Re: [Bug-gnubg] Confidence intervals from rollouts

[David Montgomery]

> > Long ago I did some calculations based on JF rollouts,
> > which use stratified sampling.  I got a negative result
> > -- the data said the differences were larger than you
> > would expect from truly independent random samples,
> > rather than each rollout using stratified sampling.
>
> Could you elaborate on which experiments you did, and which calculations
> you did on the results?

It's been a long time... I think what I did was this....

I have a collection of thousands of JF rollouts in binary
form.  Many of these are positions that were rolled out
1296 games three times (for a total of 3888 games) with
identical parameters (level 5 untruncated) but independent
seeds.

Consider a single position, for which we have 3 rollout
samples A, B, and C.  The idea of rotating the first ply
or two is that the variance of the *difference* between
two plays should be reduced, since one aspect of the
luck has been eliminated.  So, for example, we would
expect that the standard error of abs(A - B) would be
less than sqrt(2)*[true standard error of rollout of
that size of that position].

So I think what I did was to consider that from C
I could get an unbiased estimate of this true standard
error, and then I compared this (* sqrt(2)) with abs(A-B).
I repeated with C-A vs B and C-B vs A, and repeated the
whole thing for hundreds or thousands of positions.

And the result I got was that the difference had a
greater standard error than sqrt(2)*independent sample.

I'm not certain this is exactly what I did, but it
was something like this.

> Note that stratified sampling (at least in the form
> of perfect distribution on first plies) _should_ increase
> the standard error as calculated by gnu.

But not the standard error of the difference in equity
between two plays, which is what we really care about
(for checker plays).

> > Ah, you just stipulate to cycling through the opening
> > ply or two.  JF's and my rollout code actually does more
> > than this, ensuring both perfectly distributed sampling
> > of the first two ply, and duplicate dice for subsequent ply
> > for every game.  That's what I mean by stratified sampling.
>
> Just to make sure: "My rollout code" above means the one
> in gnubg, right?

No, I have my own backgammmon code.  My first bg program
was written in the early 80's on an Apple IIe, and I
bemoaned the fact that my program kept making the 3-point
with an opening 53 no matter how I tweaked it to get it to
play 13/10 13/8! :-)

> Could you elaboreate on what "ensuring duplicate dice
> for subsequent ply" means?

Each game is associated with an unlimited stream
or sequence of rolls, like this:

Game 1: 21 32 66 43 54 51 51 ...
Game 2: 43 22 55 31 42 63 65 ...
.
.
.

Now, when you do a rollout of two positions (say two checker
plays from the same position), for both rollouts you use
the Game 1 dice for the first game, Game 2 dice for the second,
etc.  Thus both games have the exact same rolls for as deep
as the games go, for all games in the rollout.

(I believe Snowie gets this wrong, although I'm not certain.
Above we are having a seed determine the dice in an unlimited
number of streams, each of unlimited length.  I think Snowie
has the seed determine only one stream of dice.  This means
that if you use the same seed, the dice will be duplicate
for the first game, but from then on they will not, because
one game will last longer than the other.
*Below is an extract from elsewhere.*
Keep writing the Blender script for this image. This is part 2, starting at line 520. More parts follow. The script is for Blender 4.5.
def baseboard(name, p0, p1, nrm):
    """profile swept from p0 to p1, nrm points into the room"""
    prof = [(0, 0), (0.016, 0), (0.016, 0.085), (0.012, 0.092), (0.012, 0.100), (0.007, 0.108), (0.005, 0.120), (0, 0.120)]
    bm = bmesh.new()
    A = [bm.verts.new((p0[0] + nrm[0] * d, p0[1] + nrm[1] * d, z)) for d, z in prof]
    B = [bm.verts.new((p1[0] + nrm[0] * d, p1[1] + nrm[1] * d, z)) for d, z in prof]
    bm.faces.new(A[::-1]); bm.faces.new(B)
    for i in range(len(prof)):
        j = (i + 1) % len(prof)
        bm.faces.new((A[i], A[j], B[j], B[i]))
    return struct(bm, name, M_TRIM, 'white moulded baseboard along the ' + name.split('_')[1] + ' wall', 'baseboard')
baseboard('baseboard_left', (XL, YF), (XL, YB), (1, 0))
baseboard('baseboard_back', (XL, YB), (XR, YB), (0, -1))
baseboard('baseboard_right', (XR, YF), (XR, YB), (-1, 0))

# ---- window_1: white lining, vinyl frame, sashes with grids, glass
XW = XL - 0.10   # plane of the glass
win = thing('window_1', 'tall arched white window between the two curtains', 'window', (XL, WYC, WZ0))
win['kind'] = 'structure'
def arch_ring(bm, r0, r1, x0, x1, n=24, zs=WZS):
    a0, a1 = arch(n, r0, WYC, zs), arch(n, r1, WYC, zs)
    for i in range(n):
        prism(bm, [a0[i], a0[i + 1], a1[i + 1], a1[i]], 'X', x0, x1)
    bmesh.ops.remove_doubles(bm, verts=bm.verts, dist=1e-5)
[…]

I don't know what
gnubg does.)

Actually, now that I think about it, stratified sampling is
actually quite different, but orthogonal.  It means that for
each ply (1, 2, 3, 4, ... ) every roll appears exactly as
often as it should (assuming that you use the roll from
that ply some multiple of 36 or 1296 times).  JF and my code
do both duplicate dice based on a seed and stratified sampling
for all ply.

David